* BEGIN Information supplied *
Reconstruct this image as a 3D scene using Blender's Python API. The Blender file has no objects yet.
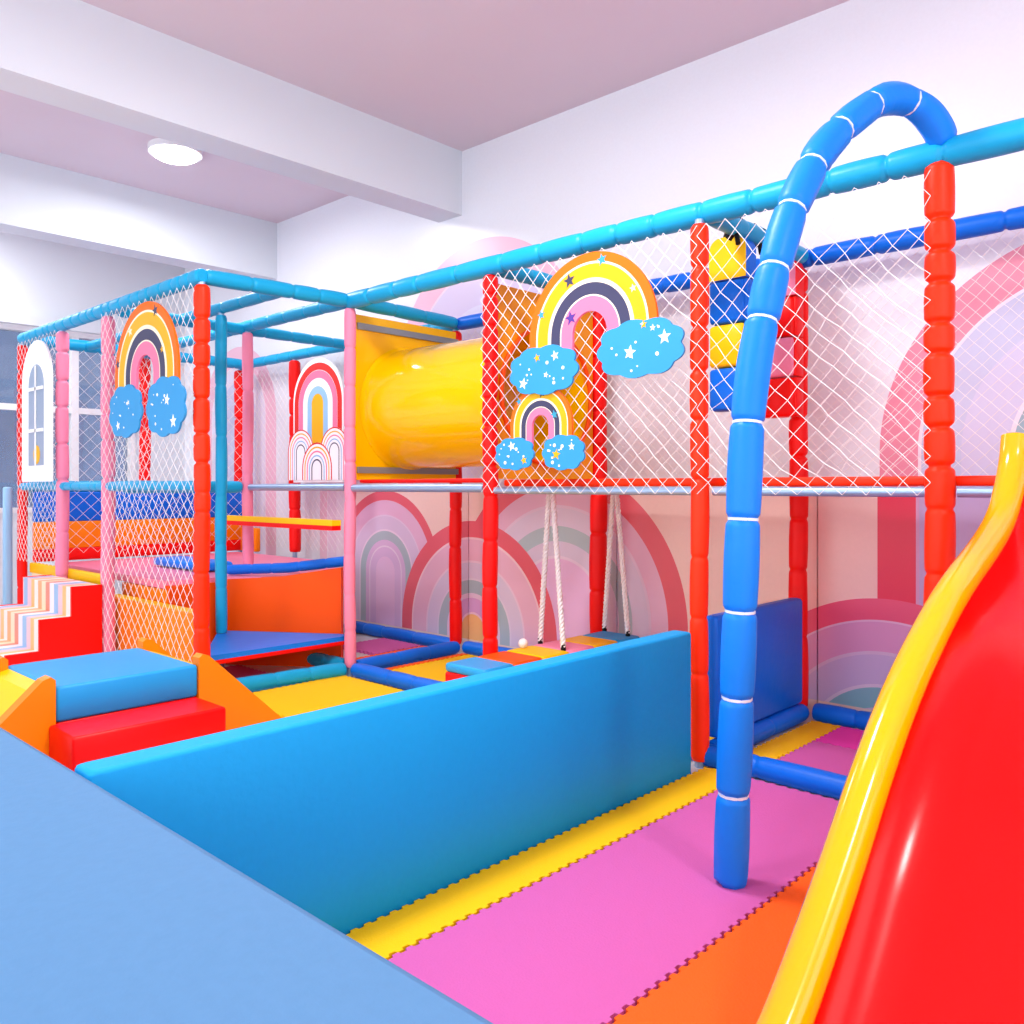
import bpy, math, random
from mathutils import Vector, Matrix
random.seed(7)
C = bpy.context.scene.collection
PI = math.pi

# ------------------------------------------------------------------ camera, light, exposure
F = 853.0            # focal length in pixels of the 1024 frame
HOR = 487.0          # picture row of the horizon
H = 1.2              # camera height
YAW = math.radians(43.1)
FX, FY = -math.sin(YAW), math.cos(YAW)
RX, RY = math.cos(YAW), math.sin(YAW)
cam_d = bpy.data.cameras.new('camera'); cam = bpy.data.objects.new('camera', cam_d); C.objects.link(cam)
cam.location = (0, 0, H); cam.rotation_euler = (PI/2, 0, YAW)
cam_d.sensor_width = 36; cam_d.lens = 36*F/1024; cam_d.shift_y = -(512-HOR)/1024; cam_d.clip_start = 0.05
bpy.context.scene.camera = cam
vs = bpy.context.scene.view_settings
vs.view_transform = 'Standard'; vs.look = 'None'; vs.gamma = 1; vs.use_curve_mapping = False
vs.exposure = 0.06
w = bpy.data.worlds.new('daylight'); bpy.context.scene.world = w; w.use_nodes = True
w.node_tree.nodes['Background'].inputs[0].default_value = (0.93, 0.96, 1.0, 1)
w.node_tree.nodes['Background'].inputs[1].default_value = 2.9

def area_light(name, loc, sx, sy, power, color=(1, 1, 1), rot=(0, 0, 0)):
    l = bpy.data.lights.new(name, 'AREA'); l.shape = 'RECTANGLE'; l.size = sx; l.size_y = sy
    l.energy = power; l.color = color
    o = bpy.data.objects.new(name, l); o.location = loc; o.rotation_euler = rot; C.objects.link(o)
    return o
LAMPS = [(-6.16, 2.92, 36), (-2.3, 1.9, 70), (-8.3, 1.7, 45), (-2.4, -1.2, 60), (1.2, 1.2, 50)]  # only the first lamp is seen; the others are added to brighten the room

def at(u, v, X=None, Y=None, Z=None):
    """the point where the line of sight through (u, v) meets a plane of the room"""
    t = (u-512)/F; s = -(v-HOR)/F
    dx, dy = FX+RX*t, FY+RY*t
    d = X/dx if X is not None else (Y/dy if Y is not None else (Z-H)/s)
    return Vector((dx*d, dy*d, H+s*d))

# ------------------------------------------------------------------ materials
def lin(c):
    return tuple(((x/255)/12.92 if x/255 <= .04045 else ((x/255+.055)/1.055)**2.4) for x in c)
def mat(name, rgb, rough=.45, bump=0.0, bscale=30, spec=.25, coat=0.0, metal=0.0, vary=0.0, trans=0.0, emit=None, estr=0):
    m = bpy.data.materials.new(name); m.use_nodes = True
    nt = m.node_tree; b = nt.nodes['Principled BSDF']
    col = lin(rgb)+(1,)
    b.inputs['Base Color'].default_value = col
    b.inputs['Roughness'].default_value = rough
    b.inputs['Specular IOR Level'].default_value = spec
    b.inputs['Metallic'].default_value = metal
    b.inputs['Coat Weight'].default_value = coat
    b.inputs['Coat Roughness'].default_value = .08
    b.inputs['Transmission Weight'].default_value = trans
    if emit:
        b.inputs['Emission Color'].default_value = emit+(1,); b.inputs['Emission Strength'].default_value = estr
    if bump or vary:
        tc = nt.nodes.new('ShaderNodeTexCoord')
        n = nt.nodes.new('ShaderNodeTexNoise'); n.inputs['Scale'].default_value = bscale; n.inputs['Detail'].default_value = 4
        nt.links.new(tc.outputs['Object'], n.inputs['Vector'])
        if bump:
            bp = nt.nodes.new('ShaderNodeBump'); bp.inputs['Strength'].default_value = bump; bp.inputs['Distance'].default_value = .01
            nt.links.new(n.outputs['Fac'], bp.inputs['Height']); nt.links.new(bp.outputs['Normal'], b.inputs['Normal'])
        if vary:
            mx = nt.nodes.new('ShaderNodeMix'); mx.data_type = 'RGBA'
            mx.inputs[6].default_value = tuple(max(0, c*(1-vary)) for c in col[:3])+(1,)
            mx.inputs[7].default_value = tuple(min(1, c*(1+vary)+vary*.03) for c in col[:3])+(1,)
            nt.links.new(n.outputs['Fac'], mx.inputs[0]); nt.links.new(mx.outputs[2], b.inputs['Base Color'])
    return m
M = {}
M['white'] = mat('white paint', (226, 232, 240), .7, vary=.02, bscale=3)
M['ceiling'] = mat('ceiling paint', (222, 208, 218), .75, vary=.02, bscale=2)  # pink bounce light off the floor is mixed into this tint
M['beamwhite'] = mat('beam paint', (222, 228, 235), .7, vary=.02, bscale=2)
M['tile'] = mat('pale floor tile', (214, 212, 212), .35, vary=.03, bscale=5)
M['cyan'] = mat('cyan vinyl', (20, 164, 214), .38, bump=.18, bscale=22)
M['skyblue'] = mat('sky blue vinyl', (14, 130, 240), .42, bump=.3, bscale=14)
M['blue'] = mat('royal blue vinyl', (0, 108, 226), .4, bump=.18, bscale=24)
M['red'] = mat('red vinyl', (248, 8, 2), .42, bump=.15, bscale=22)
M['orangered'] = mat('orange red vinyl', (255, 48, 0), .42, bump=.15, bscale=22)
M['pink'] = mat('pink vinyl', (246, 140, 172), .42, bump=.15, bscale=22)
M['panelblue'] = mat('blue panel vinyl', (0, 156, 222), .6, bump=.12, bscale=45, vary=.03)
M['padblue'] = mat('pale blue vinyl', (80, 127, 170), .65, bump=.12, bscale=40, vary=.05)
M['boxred'] = mat('scarlet vinyl', (250, 8, 4), .38, bump=.08, bscale=20)
M['boxorange'] = mat('orange vinyl', (255, 136, 0), .42, bump=.08, bscale=20)
M['boxyellow'] = mat('yellow vinyl', (255, 200, 0), .42, bump=.08, bscale=20)
M['burnt'] = mat('deep orange vinyl', (255, 86, 0), .45, bump=.08, bscale=12)
M['stepblue'] = mat('step blue vinyl', (40, 160, 226), .42, bump=.06, bscale=20)
M['matyellow'] = mat('yellow foam', (250, 198, 0), .75, bump=.2, bscale=160)
M['matpink'] = mat('pink foam', (208, 98, 170), .75, bump=.2, bscale=160, vary=.03)
M['matmagenta'] = mat('magenta foam', (236, 66, 176), .75, bump=.2, bscale=160)
M['matorange'] = mat('orange foam', (255, 100, 20), .75, bump=.2, bscale=160)
M['matred'] = mat('red foam', (232, 20, 30), .75, bump=.2, bscale=160)
M['tube'] = mat('glossy yellow plastic', (255, 196, 0), .16, coat=.3)
M['plate'] = mat('yellow plastic plate', (255, 190, 0), .25, coat=.2)
M['plateorange'] = mat('orange plastic plate', (255, 166, 20), .3)
M['slidered'] = mat('glossy red plastic', (252, 2, 2), .2, coat=.08, spec=.25, bump=.05, bscale=4)
M['slideyellow'] = mat('glossy yellow rim plastic', (250, 176, 0), .16, coat=.5)
M['steel'] = mat('galvanised steel', (160, 186, 216), .35, metal=.6)
M['grey'] = mat('grey steel bar', (150, 156, 160), .4, metal=.5)
M['net'] = mat('white cord', (240, 234, 232), .8)
M['rope'] = mat('white rope', (246, 240, 240), .8)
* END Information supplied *
• [Problem statement]:
Restate the entire listing word for word, excluding pictures.

• [Exercise output]:
Reconstruct this image as a 3D scene using Blender's Python API. The Blender file has no objects yet.
import bpy, math, random
from mathutils import Vector, Matrix
random.seed(7)
C = bpy.context.scene.collection
PI = math.pi

# ------------------------------------------------------------------ camera, light, exposure
F = 853.0            # focal length in pixels of the 1024 frame
HOR = 487.0          # picture row of the horizon
H = 1.2              # camera height
YAW = math.radians(43.1)
FX, FY = -math.sin(YAW), math.cos(YAW)
RX, RY = math.cos(YAW), math.sin(YAW)
cam_d = bpy.data.cameras.new('camera'); cam = bpy.data.objects.new('camera', cam_d); C.objects.link(cam)
cam.location = (0, 0, H); cam.rotation_euler = (PI/2, 0, YAW)
cam_d.sensor_width = 36; cam_d.lens = 36*F/1024; cam_d.shift_y = -(512-HOR)/1024; cam_d.clip_start = 0.05
bpy.context.scene.camera = cam
vs = bpy.context.scene.view_settings
vs.view_transform = 'Standard'; vs.look = 'None'; vs.gamma = 1; vs.use_curve_mapping = False
vs.exposure = 0.06
w = bpy.data.worlds.new('daylight'); bpy.context.scene.world = w; w.use_nodes = True
w.node_tree.nodes['Background'].inputs[0].default_value = (0.93, 0.96, 1.0, 1)
w.node_tree.nodes['Background'].inputs[1].default_value = 2.9

def area_light(name, loc, sx, sy, power, color=(1, 1, 1), rot=(0, 0, 0)):
    l = bpy.data.lights.new(name, 'AREA'); l.shape = 'RECTANGLE'; l.size = sx; l.size_y = sy
    l.energy = power; l.color = color
    o = bpy.data.objects.new(name, l); o.location = loc; o.rotation_euler = rot; C.objects.link(o)
    return o
LAMPS = [(-6.16, 2.92, 36), (-2.3, 1.9, 70), (-8.3, 1.7, 45), (-2.4, -1.2, 60), (1.2, 1.2, 50)]  # only the first lamp is seen; the others are added to brighten the room

def at(u, v, X=None, Y=None, Z=None):
    """the point where the line of sight through (u, v) meets a plane of the room"""
    t = (u-512)/F; s = -(v-HOR)/F
    dx, dy = FX+RX*t, FY+RY*t
    d = X/dx if X is not None else (Y/dy if Y is not None else (Z-H)/s)
    return Vector((dx*d, dy*d, H+s*d))

# ------------------------------------------------------------------ materials
def lin(c):
    return tuple(((x/255)/12.92 if x/255 <= .04045 else ((x/255+.055)/1.055)**2.4) for x in c)
def mat(name, rgb, rough=.45, bump=0.0, bscale=30, spec=.25, coat=0.0, metal=0.0, vary=0.0, trans=0.0, emit=None, estr=0):
    m = bpy.data.materials.new(name); m.use_nodes = True
    nt = m.node_tree; b = nt.nodes['Principled BSDF']
    col = lin(rgb)+(1,)
    b.inputs['Base Color'].default_value = col
    b.inputs['Roughness'].default_value = rough
    b.inputs['Specular IOR Level'].default_value = spec
    b.inputs['Metallic'].default_value = metal
    b.inputs['Coat Weight'].default_value = coat
    b.inputs['Coat Roughness'].default_value = .08
    b.inputs['Transmission Weight'].default_value = trans
    if emit:
        b.inputs['Emission Color'].default_value = emit+(1,); b.inputs['Emission Strength'].default_value = estr
    if bump or vary:
        tc = nt.nodes.new('ShaderNodeTexCoord')
        n = nt.nodes.new('ShaderNodeTexNoise'); n.inputs['Scale'].default_value = bscale; n.inputs['Detail'].default_value = 4
        nt.links.new(tc.outputs['Object'], n.inputs['Vector'])
        if bump:
            bp = nt.nodes.new('ShaderNodeBump'); bp.inputs['Strength'].default_value = bump; bp.inputs['Distance'].default_value = .01
            nt.links.new(n.outputs['Fac'], bp.inputs['Height']); nt.links.new(bp.outputs['Normal'], b.inputs['Normal'])
        if vary:
            mx = nt.nodes.new('ShaderNodeMix'); mx.data_type = 'RGBA'
            mx.inputs[6].default_value = tuple(max(0, c*(1-vary)) for c in col[:3])+(1,)
            mx.inputs[7].default_value = tuple(min(1, c*(1+vary)+vary*.03) for c in col[:3])+(1,)
            nt.links.new(n.outputs['Fac'], mx.inputs[0]); nt.links.new(mx.outputs[2], b.inputs['Base Color'])
    return m
M = {}
M['white'] = mat('white paint', (226, 232, 240), .7, vary=.02, bscale=3)
M['ceiling'] = mat('ceiling paint', (222, 208, 218), .75, vary=.02, bscale=2)  # pink bounce light off the floor is mixed into this tint
M['beamwhite'] = mat('beam paint', (222, 228, 235), .7, vary=.02, bscale=2)
M['tile'] = mat('pale floor tile', (214, 212, 212), .35, vary=.03, bscale=5)
M['cyan'] = mat('cyan vinyl', (20, 164, 214), .38, bump=.18, bscale=22)
M['skyblue'] = mat('sky blue vinyl', (14, 130, 240), .42, bump=.3, bscale=14)
M['blue'] = mat('royal blue vinyl', (0, 108, 226), .4, bump=.18, bscale=24)
M['red'] = mat('red vinyl', (248, 8, 2), .42, bump=.15, bscale=22)
M['orangered'] = mat('orange red vinyl', (255, 48, 0), .42, bump=.15, bscale=22)
M['pink'] = mat('pink vinyl', (246, 140, 172), .42, bump=.15, bscale=22)
M['panelblue'] = mat('blue panel vinyl', (0, 156, 222), .6, bump=.12, bscale=45, vary=.03)
M['padblue'] = mat('pale blue vinyl', (80, 127, 170), .65, bump=.12, bscale=40, vary=.05)
M['boxred'] = mat('scarlet vinyl', (250, 8, 4), .38, bump=.08, bscale=20)
M['boxorange'] = mat('orange vinyl', (255, 136, 0), .42, bump=.08, bscale=20)
M['boxyellow'] = mat('yellow vinyl', (255, 200, 0), .42, bump=.08, bscale=20)
M['burnt'] = mat('deep orange vinyl', (255, 86, 0), .45, bump=.08, bscale=12)
M['stepblue'] = mat('step blue vinyl', (40, 160, 226), .42, bump=.06, bscale=20)
M['matyellow'] = mat('yellow foam', (250, 198, 0), .75, bump=.2, bscale=160)
M['matpink'] = mat('pink foam', (208, 98, 170), .75, bump=.2, bscale=160, vary=.03)
M['matmagenta'] = mat('magenta foam', (236, 66, 176), .75, bump=.2, bscale=160)
M['matorange'] = mat('orange foam', (255, 100, 20), .75, bump=.2, bscale=160)
M['matred'] = mat('red foam', (232, 20, 30), .75, bump=.2, bscale=160)
M['tube'] = mat('glossy yellow plastic', (255, 196, 0), .16, coat=.3)
M['plate'] = mat('yellow plastic plate', (255, 190, 0), .25, coat=.2)
M['plateorange'] = mat('orange plastic plate', (255, 166, 20), .3)
M['slidered'] = mat('glossy red plastic', (252, 2, 2), .2, coat=.08, spec=.25, bump=.05, bscale=4)
M['slideyellow'] = mat('glossy yellow rim plastic', (250, 176, 0), .16, coat=.5)
M['steel'] = mat('galvanised steel', (160, 186, 216), .35, metal=.6)
M['grey'] = mat('grey steel bar', (150, 156, 160), .4, metal=.5)
M['net'] = mat('white cord', (240, 234, 232), .8)
M['rope'] = mat('white rope', (246, 240, 240), .8)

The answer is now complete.